Our next pass on our way was the Sustenpass with its highest point at 2,224 meters above sea level. The pass connects the settlements of Wassen with Innerkirchen. The Sustenpass is one of the highest alpine passes in Switzerland which are closed from November until the end of May. The descent to the canton of Innertkirchen offers stunning views, such as the Dammastock with its top at 3,630 meter.

The next journey took us from the top of the Sustenpass directly to Interlaken. In the village of Interlaken we stopped for a quick lunch break and were able to meet a fellow BMW enthusias – Julie from Switzerland and her BMW Z4 M40i. Julie joined us for our drive from Interlaken towards the city of Lauterbrunnen. Lauterbrunnen and the surrounding region are located in a valley with over 150 waterfalls and water jumps and were added to the UNESCO world heritage in 2007.

Our last tour of the day took us to the highest point of the Grimselpass which where our hotel for the night was located. The Grimselpass connects the Upper Berner valley with the Oberwallis area and reaches a maximum altitude of 2,164 meters.

The next morning we got up very early in order to catch the first sunlight of the day on top of the pass. Thanks to a midnight drive from Munich to the top of the Grimselpass, our friend Julian (@mybmwadventures) joined us for the day with his BMW M2 Competition.

Now our M team was complete and a day full of sheer driving pleasure was ahead of us. After leaving the top of the pass, we stopped at our first adventure of the day, the Furkapass and snapped some photos.

The Furkapass links the cantons Uri with Wallis and reaches a maximum altitude of 2,429 meters. Here, back in 1964, the James Bond movie Goldfinger was filmed. Even one curve, where Bond stopped his Aston Martin DB7, is named after the fictional secret service agent. The absolute highlight of the Furkapass is the abandoned Hotel Belvedere which we used immediately for a cool photo shot of our M cars.

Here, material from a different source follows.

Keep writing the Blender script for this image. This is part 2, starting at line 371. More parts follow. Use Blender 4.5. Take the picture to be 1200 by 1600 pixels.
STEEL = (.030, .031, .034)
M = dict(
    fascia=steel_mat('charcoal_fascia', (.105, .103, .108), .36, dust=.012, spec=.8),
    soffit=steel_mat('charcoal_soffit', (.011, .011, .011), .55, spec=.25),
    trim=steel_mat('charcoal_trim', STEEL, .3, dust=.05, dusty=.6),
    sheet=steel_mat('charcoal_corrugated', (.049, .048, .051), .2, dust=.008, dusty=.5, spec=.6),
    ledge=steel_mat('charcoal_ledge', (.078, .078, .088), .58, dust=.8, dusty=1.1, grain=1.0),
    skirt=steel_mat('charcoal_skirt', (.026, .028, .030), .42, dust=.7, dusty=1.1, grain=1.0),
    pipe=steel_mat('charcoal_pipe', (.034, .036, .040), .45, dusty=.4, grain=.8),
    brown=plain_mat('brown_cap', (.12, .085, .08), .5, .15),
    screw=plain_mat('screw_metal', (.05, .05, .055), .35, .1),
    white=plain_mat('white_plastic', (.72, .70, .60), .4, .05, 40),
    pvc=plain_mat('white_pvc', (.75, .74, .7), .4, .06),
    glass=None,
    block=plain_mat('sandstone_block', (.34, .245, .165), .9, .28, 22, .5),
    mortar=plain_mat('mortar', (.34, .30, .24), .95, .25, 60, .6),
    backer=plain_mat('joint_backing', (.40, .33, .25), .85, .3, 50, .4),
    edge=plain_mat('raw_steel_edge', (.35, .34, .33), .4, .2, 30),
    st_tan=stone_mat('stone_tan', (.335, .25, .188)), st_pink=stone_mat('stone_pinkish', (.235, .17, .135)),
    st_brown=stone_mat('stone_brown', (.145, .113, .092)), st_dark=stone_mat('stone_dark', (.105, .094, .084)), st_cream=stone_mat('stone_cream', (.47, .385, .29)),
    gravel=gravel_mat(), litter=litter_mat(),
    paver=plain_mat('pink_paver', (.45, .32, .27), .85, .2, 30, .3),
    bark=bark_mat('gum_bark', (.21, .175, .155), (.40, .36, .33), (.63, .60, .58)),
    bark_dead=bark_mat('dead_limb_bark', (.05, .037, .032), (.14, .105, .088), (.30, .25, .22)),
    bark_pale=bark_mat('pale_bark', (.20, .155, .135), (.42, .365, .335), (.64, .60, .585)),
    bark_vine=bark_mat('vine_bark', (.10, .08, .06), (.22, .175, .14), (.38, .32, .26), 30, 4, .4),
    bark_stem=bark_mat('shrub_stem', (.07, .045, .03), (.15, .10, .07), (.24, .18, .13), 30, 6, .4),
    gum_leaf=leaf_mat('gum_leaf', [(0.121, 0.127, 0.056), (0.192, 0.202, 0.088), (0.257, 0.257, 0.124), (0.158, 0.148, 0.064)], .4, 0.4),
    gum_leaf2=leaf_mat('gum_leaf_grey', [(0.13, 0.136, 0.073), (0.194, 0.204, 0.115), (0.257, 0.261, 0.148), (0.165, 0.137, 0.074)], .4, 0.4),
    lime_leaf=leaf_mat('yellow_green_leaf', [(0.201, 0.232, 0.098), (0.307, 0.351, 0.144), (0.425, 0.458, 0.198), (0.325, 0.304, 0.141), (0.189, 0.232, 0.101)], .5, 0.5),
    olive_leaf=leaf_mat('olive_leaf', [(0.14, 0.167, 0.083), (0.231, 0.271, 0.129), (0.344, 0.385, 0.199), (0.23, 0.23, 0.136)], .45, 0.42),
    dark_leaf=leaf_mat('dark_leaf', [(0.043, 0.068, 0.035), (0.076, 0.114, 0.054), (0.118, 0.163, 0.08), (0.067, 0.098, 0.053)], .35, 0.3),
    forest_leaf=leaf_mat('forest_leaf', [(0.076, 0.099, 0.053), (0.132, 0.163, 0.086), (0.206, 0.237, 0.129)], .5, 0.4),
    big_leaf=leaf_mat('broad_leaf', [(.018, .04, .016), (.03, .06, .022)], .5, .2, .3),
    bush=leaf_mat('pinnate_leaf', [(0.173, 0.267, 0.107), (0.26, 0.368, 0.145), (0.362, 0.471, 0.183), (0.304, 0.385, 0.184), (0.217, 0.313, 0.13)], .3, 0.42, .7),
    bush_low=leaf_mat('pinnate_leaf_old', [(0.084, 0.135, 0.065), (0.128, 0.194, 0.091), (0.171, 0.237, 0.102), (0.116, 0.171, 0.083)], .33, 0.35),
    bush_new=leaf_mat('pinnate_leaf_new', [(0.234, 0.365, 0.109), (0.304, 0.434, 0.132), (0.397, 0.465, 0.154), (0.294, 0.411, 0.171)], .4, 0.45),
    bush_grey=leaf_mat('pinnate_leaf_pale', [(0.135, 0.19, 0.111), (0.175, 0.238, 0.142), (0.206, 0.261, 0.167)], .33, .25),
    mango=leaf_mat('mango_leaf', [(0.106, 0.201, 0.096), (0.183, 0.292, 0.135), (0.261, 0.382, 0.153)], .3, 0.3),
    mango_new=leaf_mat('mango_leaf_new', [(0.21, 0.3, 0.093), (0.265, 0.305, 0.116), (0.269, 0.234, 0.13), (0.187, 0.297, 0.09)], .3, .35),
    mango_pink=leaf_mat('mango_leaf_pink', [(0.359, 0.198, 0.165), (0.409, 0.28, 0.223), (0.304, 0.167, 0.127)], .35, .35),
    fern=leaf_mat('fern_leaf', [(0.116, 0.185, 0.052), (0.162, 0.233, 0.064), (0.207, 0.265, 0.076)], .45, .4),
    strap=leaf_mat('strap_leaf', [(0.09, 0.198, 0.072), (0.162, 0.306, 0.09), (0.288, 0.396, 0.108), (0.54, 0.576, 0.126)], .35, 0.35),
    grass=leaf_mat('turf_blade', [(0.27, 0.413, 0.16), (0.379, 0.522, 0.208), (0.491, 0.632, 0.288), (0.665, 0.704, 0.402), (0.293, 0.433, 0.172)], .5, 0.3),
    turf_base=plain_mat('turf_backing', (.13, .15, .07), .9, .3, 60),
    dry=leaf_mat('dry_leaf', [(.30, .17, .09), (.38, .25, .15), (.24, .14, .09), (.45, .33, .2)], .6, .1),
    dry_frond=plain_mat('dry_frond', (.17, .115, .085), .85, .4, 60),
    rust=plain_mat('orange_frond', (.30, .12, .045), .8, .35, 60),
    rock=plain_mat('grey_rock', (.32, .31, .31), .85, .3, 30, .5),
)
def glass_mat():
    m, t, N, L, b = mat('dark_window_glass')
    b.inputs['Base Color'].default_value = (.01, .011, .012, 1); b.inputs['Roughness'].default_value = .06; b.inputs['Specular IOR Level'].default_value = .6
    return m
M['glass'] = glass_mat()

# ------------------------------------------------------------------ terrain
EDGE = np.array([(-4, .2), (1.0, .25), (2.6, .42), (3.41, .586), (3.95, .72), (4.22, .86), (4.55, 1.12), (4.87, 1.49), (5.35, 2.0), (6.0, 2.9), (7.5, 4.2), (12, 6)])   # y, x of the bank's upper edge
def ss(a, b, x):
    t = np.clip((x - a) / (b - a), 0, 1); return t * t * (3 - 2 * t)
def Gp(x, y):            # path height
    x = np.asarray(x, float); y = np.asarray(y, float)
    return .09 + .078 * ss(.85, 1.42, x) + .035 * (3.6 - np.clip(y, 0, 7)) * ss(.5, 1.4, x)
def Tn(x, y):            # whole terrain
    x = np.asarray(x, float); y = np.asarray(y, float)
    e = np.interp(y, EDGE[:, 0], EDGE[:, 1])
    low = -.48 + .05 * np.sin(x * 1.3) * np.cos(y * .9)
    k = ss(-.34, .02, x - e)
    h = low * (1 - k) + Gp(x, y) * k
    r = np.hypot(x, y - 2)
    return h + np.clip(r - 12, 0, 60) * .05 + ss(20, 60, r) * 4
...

We continued our drive via the Oberalbpass which is taking us to the source of the river Rhine, marked by a lighthouse in the mountains. What an unreal building in the middle of the Alps!

It highlights the beginning of the Rhine while another lighthouse, about 1,233 km to the north, marks the ending of the river where it terminates into the North Sea. But it was once again a cool drive up to the highest point and as well a fancy spot for taking photos.

Our last mountain pass before we would be heading back towards Munich was the Albulapass. Once again we encountered only light traffic and we were able to push our cars to the (allowed) limit. The Albulapass tops out at 2,312 meters and was therefore the second highest pass on our tour.

However, it offered the most stunning mountain panorama. Just before the top of the pass I was lucky enough to find an empty parking lot which I conquered for a photo session with my M2.

After the last picture was taken it was time to enjoy the last meters towards Sankt Moritz which marked the last stop on our journey in the beautiful mountains of the Swiss Alps.